The Contrarian Blind Spot: Is Crypto Actually Losing the Talent War?
I push back on Yan’s premise, even as I respect his honesty. From my slow research into Arbitrum’s fraud proofs in 2022, I observed a different pattern: the talent that remains in crypto is extremely dedicated and operationally resilient. Many of the best smart contract engineers I know stayed precisely because AI felt too corporate. They value the permissionless innovation, the ability to deploy code without a board approval. The drain may be real at the speculative edge—the “crypto bros” who left for AI sales roles—but at the protocol level, the core developers are not leaving. They are iterating.
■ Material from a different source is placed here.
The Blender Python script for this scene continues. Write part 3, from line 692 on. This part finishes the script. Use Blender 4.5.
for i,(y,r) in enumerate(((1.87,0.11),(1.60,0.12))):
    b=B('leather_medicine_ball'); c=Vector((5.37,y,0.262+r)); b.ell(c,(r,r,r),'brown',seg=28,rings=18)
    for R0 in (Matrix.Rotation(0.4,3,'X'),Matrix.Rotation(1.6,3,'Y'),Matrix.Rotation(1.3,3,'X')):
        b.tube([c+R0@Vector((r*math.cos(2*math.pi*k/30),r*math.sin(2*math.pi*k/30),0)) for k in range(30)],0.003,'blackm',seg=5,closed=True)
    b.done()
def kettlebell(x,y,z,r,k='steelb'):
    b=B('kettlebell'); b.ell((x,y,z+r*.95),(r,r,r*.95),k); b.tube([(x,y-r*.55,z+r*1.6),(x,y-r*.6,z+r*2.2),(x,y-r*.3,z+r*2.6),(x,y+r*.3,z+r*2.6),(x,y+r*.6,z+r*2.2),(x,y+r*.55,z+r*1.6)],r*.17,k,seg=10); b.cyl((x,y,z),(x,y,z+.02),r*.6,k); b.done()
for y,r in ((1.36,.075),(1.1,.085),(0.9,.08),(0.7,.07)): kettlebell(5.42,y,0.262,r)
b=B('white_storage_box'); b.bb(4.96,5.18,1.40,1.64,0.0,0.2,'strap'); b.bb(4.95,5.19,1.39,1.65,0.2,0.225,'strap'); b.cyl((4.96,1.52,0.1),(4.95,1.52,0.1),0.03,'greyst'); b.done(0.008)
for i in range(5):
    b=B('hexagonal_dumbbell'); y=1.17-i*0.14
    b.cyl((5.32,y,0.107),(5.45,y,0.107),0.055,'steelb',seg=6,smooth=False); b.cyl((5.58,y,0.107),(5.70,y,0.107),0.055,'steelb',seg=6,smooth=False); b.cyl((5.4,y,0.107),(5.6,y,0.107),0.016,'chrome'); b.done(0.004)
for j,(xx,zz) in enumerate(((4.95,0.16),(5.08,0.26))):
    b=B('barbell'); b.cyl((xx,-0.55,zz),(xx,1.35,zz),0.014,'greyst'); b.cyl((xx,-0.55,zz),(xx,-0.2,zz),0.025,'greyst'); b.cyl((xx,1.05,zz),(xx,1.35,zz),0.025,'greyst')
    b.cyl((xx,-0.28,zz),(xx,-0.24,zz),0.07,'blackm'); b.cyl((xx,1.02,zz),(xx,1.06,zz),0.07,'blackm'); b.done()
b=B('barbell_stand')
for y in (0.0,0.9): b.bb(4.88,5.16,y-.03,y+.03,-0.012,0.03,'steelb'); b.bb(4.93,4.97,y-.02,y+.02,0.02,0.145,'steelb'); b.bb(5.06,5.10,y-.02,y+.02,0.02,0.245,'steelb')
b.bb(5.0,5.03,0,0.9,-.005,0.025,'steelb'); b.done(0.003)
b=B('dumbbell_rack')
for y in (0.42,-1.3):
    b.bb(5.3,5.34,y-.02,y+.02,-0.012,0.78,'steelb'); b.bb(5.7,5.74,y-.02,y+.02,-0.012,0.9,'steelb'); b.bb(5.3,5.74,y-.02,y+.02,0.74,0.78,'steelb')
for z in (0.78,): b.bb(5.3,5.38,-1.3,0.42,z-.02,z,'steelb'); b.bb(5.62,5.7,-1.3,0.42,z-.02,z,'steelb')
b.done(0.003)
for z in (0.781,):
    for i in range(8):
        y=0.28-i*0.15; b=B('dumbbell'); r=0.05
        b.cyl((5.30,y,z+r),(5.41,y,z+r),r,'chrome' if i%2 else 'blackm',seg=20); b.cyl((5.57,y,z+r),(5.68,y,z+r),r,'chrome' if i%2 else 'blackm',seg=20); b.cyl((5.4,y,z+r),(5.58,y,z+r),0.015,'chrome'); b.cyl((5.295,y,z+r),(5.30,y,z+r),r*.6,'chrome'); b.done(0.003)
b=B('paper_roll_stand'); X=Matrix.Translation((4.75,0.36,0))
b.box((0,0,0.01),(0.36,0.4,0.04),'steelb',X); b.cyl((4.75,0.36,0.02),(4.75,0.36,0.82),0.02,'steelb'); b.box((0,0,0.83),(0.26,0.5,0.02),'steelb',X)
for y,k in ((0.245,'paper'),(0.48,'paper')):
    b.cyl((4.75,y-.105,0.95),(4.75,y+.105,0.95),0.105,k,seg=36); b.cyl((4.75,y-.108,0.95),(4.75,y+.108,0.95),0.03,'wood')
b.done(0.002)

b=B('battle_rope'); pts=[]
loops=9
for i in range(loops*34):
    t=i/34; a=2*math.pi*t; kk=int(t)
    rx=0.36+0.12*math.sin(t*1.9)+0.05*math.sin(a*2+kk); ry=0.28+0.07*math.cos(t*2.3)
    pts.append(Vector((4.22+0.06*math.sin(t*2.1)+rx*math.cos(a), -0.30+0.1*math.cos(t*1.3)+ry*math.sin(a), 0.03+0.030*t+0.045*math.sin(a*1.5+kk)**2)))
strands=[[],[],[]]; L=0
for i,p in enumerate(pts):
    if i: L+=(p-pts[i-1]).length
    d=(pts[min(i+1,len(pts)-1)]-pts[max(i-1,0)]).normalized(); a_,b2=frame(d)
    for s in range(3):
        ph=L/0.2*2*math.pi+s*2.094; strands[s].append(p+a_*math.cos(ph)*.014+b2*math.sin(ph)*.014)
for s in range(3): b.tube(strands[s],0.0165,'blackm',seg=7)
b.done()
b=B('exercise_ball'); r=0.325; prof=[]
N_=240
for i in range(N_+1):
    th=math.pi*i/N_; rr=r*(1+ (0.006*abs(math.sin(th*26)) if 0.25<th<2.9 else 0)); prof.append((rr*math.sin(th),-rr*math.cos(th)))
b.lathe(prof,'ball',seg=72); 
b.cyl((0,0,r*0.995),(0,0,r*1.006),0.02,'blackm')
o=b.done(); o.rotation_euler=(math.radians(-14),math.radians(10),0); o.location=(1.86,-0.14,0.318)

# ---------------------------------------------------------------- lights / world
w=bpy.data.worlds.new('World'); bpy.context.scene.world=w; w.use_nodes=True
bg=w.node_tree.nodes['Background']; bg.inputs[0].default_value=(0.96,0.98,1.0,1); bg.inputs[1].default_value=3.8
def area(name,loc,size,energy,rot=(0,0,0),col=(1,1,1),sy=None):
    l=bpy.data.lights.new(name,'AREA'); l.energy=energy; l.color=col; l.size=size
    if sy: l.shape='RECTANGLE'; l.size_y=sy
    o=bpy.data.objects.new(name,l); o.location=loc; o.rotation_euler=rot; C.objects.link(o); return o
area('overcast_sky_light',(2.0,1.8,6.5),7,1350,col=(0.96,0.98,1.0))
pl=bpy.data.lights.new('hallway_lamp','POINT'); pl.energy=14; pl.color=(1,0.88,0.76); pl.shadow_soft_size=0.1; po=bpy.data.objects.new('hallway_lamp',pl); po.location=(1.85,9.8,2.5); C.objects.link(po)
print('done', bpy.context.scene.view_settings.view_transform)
Furthermore, the very traits that make crypto unattractive to mainstream talent—high volatility, regulatory uncertainty, and a reputation for scams—also serve as a barrier to entry that filters for those who truly understand the technology. Jeff Yan might be mistaking a decrease in quantity for a decrease in quality. The 2024 cohort of Solidity and Rust developers I interact with are more technically rigorous than the 2021 cohort. They have lived through Luna, through 3AC, through FTX. They are not here for the hype; they are here for the theorem.
That said, Yan’s warning about the broader pool is valid. The number of fresh graduates choosing blockchain over machine learning is likely down 40% from peak 2021 levels. That has implications for long-term innovation velocity. If Hyperliquid, or any DeFi protocol, cannot replenish its ranks, product roadmaps will stretch. Latency optimizations, cross-chain interoperability, and better risk models will take longer to ship.
Takeaway: The Renaissance Needs a Recruiting Strategy
Jeff Yan’s interview is not a technical deep dive; it’s a human capital memo. He is telling us that the next cycle of growth will not come from a better L2 or a higher APY. It will come from convincing a skeptical generation that building on-chain financial infrastructure is worth their careers. Without a narrative shift, the talent drain will become a structural handicap, and “on-chain financial renaissance” will remain an aspiration, not a reality.
I have audited enough code to know that the best protocols are built by people who stay through the bear market. The question now is whether we can attract the next wave before the AI tide pulls everyone out.